Originally Posted By: Paleomonster
A mechanic/friend at a large repair shop said that stuff like engine flush solvents are good for making the shop money. They pour one of these solvents in an engine and often there is a quick result, often a failure and they can get on with an engine sway or what ever work is required. Over the last few years ARX has never caused a failure. They used it in my wife's Audi A4. The dealer wanted from $6k up and said that driving the car around the block could be the end of the engine. It was slugged up and the oil light and check engine was on. We did an ARX treatment and repeated it. It took a bit of driving and a few oil changes but there is nothing left of the original problem. I was afraid to try a solvent and ARX was just the ticket. The dealer watched the progress while telling me my warranty was at risk for not following their plan to replace the engine. When we were finished he refused to believe what we showed him. They put the camera probe back in the engine and found nothing but clean engine. ARX did exactly what it claimed to do and this is not the first Audi form me. I have since, purchased several slugged up A4's and done this treatment, detailed the car and made some good money. I was planning to use oil analysis to monitor the progress but found that borrowing a fiber optic device to be good enough for me. At times you can not see much of anything happening and at other times the progress is obvious.

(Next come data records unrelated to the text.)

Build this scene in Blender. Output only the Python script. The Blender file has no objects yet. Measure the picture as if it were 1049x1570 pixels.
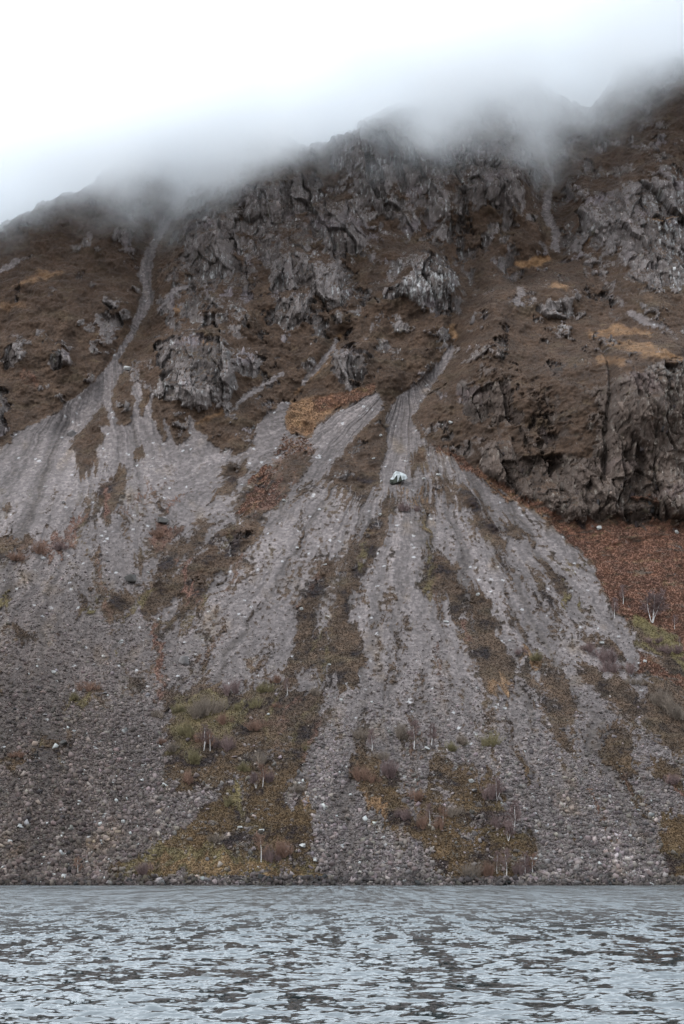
import bpy, math, random
import numpy as np
from mathutils import Vector

# ------------------------------------------------------------------ camera
scene = bpy.context.scene
PITCH = math.radians(10.44)
FPX = 3050.0            # focal length in pixels of the 1049 px wide photograph
CAMZ = 2.3
cam_d = bpy.data.cameras.new('camera')
cam = bpy.data.objects.new('camera', cam_d)
scene.collection.objects.link(cam)
cam.location = (0, 0, CAMZ)
cam.rotation_euler = (math.radians(90) + PITCH, 0, 0)
cam_d.sensor_fit = 'VERTICAL'
cam_d.sensor_height = 36
cam_d.lens = FPX / 1570 * 36
cam_d.clip_start = 0.5
cam_d.clip_end = 20000
scene.camera = cam

# ------------------------------------------------------------------ light
world = bpy.data.worlds.new("World")
scene.world = world
world.use_nodes = True
wn = world.node_tree
wn.nodes.clear()
w_out = wn.nodes.new('ShaderNodeOutputWorld')
w_bg = wn.nodes.new('ShaderNodeBackground')
w_sky = wn.nodes.new('ShaderNodeTexSky')
w_sky.sky_type = 'NISHITA'
w_sky.sun_disc = False
SUN_EL, SUN_ROT = math.radians(50), math.radians(235)
w_sky.sun_elevation = SUN_EL
w_sky.sun_rotation = SUN_ROT
w_sky.air_density = 1.0
w_sky.dust_density = 4.0
w_mul = wn.nodes.new('ShaderNodeMixRGB'); w_mul.blend_type = 'MULTIPLY'; w_mul.inputs[0].default_value = 1
w_mul.inputs[2].default_value = (0.08, 0.08, 0.08, 1)
w_mix = wn.nodes.new('ShaderNodeMixRGB')
w_mix.inputs[0].default_value = 0.93          # the overcast layer hides most of the blue
# overcast: white at the horizon, a little greyer and bluer overhead
w_geo = wn.nodes.new('ShaderNodeNewGeometry')
w_sep = wn.nodes.new('ShaderNodeSeparateXYZ')
w_ramp = wn.nodes.new('ShaderNodeValToRGB')
w_ramp.color_ramp.elements[0].position = 0.0
w_ramp.color_ramp.elements[0].color = (1.84, 1.88, 1.93, 1)
e_ = w_ramp.color_ramp.elements.new(0.42); e_.color = (2.10, 2.32, 2.54, 1)   # overcast sky brightens overhead
w_ramp.color_ramp.elements[2].position = 0.95
w_ramp.color_ramp.elements[2].color = (2.25, 2.6, 2.95, 1)
w_coord = wn.nodes.new('ShaderNodeTexCoord')
wn.links.new(w_coord.outputs['Generated'], w_sep.inputs[0])
wn.links.new(w_sep.outputs[2], w_ramp.inputs[0])
wn.links.new(w_sky.outputs[0], w_mul.inputs[1])
wn.links.new(w_mul.outputs[0], w_mix.inputs[1])
wn.links.new(w_ramp.outputs[0], w_mix.inputs[2])
wn.links.new(w_mix.outputs[0], w_bg.inputs[0])
w_bg.inputs[1].default_value = 1.0
wn.links.new(w_bg.outputs[0], w_out.inputs[0])

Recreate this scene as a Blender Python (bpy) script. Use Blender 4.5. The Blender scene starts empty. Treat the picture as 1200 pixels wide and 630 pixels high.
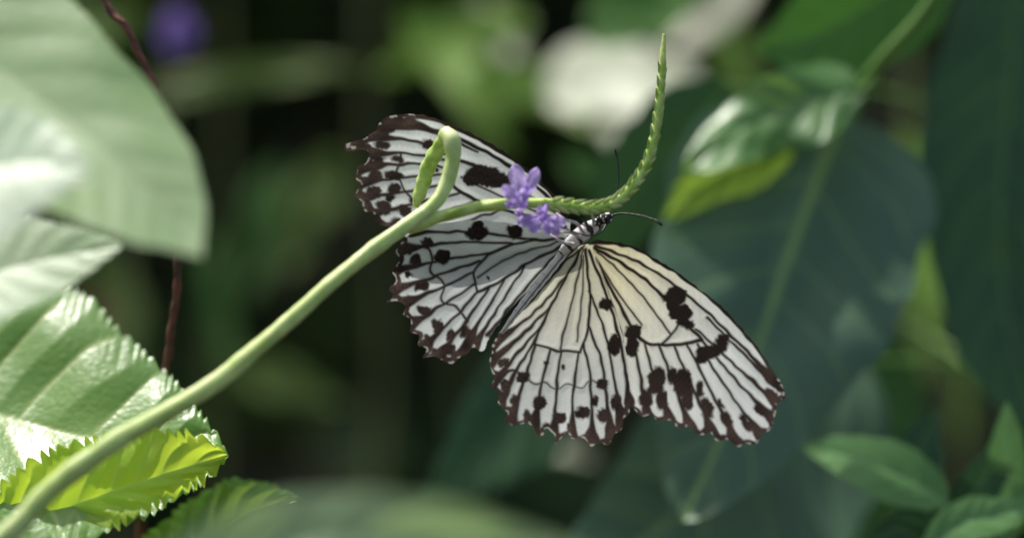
import bpy, math, random
import numpy as np
from mathutils import Vector
random.seed(7); rng=np.random.default_rng(7)
scene=bpy.context.scene
D=0.85; H=1.2; PX=0.00025     # camera distance, height, metres per drawing unit at the butterfly
def W(p):
    """drawing sheet (x right, y down, depth in mm behind butterfly) -> world metres"""
    p=np.asarray(p,float); d=p[...,2]/1000.0
    k=(D+d)/D*PX
    return np.stack([(p[...,0]-600)*k, d, H+(315-p[...,1])*k],-1)

def smooth(a,b,x):
    t=np.clip((x-a)/(b-a),0,1); return t*t*(3-2*t)
def catmull(P,n=8,closed=False):
    P=np.asarray(P,float)
    if closed: Q=np.vstack([P[-1],P,P[0],P[1]])
    else: Q=np.vstack([2*P[0]-P[1],P,2*P[-1]-P[-2]])
    out=[]
    for i in range(1,len(Q)-2):
        p0,p1,p2,p3=Q[i-1],Q[i],Q[i+1],Q[i+2]
        for j in range(n):
            t=j/n
            out.append(0.5*((2*p1)+(-p0+p2)*t+(2*p0-5*p1+4*p2-p3)*t*t+(-p0+3*p1-3*p2+p3)*t**3))
    if not closed: out.append(Q[-2])
    return np.array(out)
def nz(x,y,f,seed=0):
    r=np.random.default_rng(seed); o=0
    for k in range(6):
        a=r.uniform(0,6.28); ph=r.uniform(0,6.28); ff=f*r.uniform(.6,1.8)
        o=o+np.sin((x*math.cos(a)+y*math.sin(a))*ff+ph+0.8*np.sin(ff*0.7*(x*math.sin(a)-y*math.cos(a))+ph*2))
    return o/6*1.6

def empty(name,loc=(0,0,0)):
    e=bpy.data.objects.new(name,None); scene.collection.objects.link(e); e.empty_display_size=.02; return e
def mesh_obj(name,V,F,mat,parent=None,cols=None,smooth_sh=True,attrs=None):
    me=bpy.data.meshes.new(name); me.from_pydata([tuple(v) for v in V],[],[tuple(f) for f in F]); 
    if cols is not None:
        a=me.color_attributes.new("Col",'FLOAT_COLOR','POINT')
        c=np.ones((len(V),4),np.float32); c[:,:3]=cols; a.data.foreach_set("color",c.ravel())
    if attrs:
        for k,v in attrs.items():
            a=me.attributes.new(k,'FLOAT','POINT'); a.data.foreach_set("value",np.asarray(v,np.float32).ravel())
    if smooth_sh: me.polygons.foreach_set("use_smooth",[True]*len(me.polygons))
    me.update()
    o=bpy.data.objects.new(name,me); scene.collection.objects.link(o)
    if mat: me.materials.append(mat)
    if parent: o.parent=parent
    return o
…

Any complaints about ARX. Well the shop sez that it takes a lot of time to go through the cycles and the customer must comply.
The solvents do their work very quickly and often lead to an e failure of some degree. The solvents don't work well with the A4 because to remove the pan is like tearing up the while front end of the car, a real pain. Removing the pan is often required to clean up the oil pickup screen following a solvent.
All this assumes an engine with problems. I see people putting solvents in engines that are fine. They get back some gunky oil from the oil change and are happy that they are doing something good for their car. Then they claim to be an expert on such matters although they would not have a clue when it comes to fixing anything with their own hands.
Since ARX does not attack the very oil that carries it, why would one use a flush? I know. Because they have had their own success in making their engine oil darker and their engine survives.
Interesting observations, I've also seen first hand how good a job MMO does cleaning neglected engines, some ready for the scrap heap. It also did a pretty impressive job. I guess there's more than one way to skin a cat.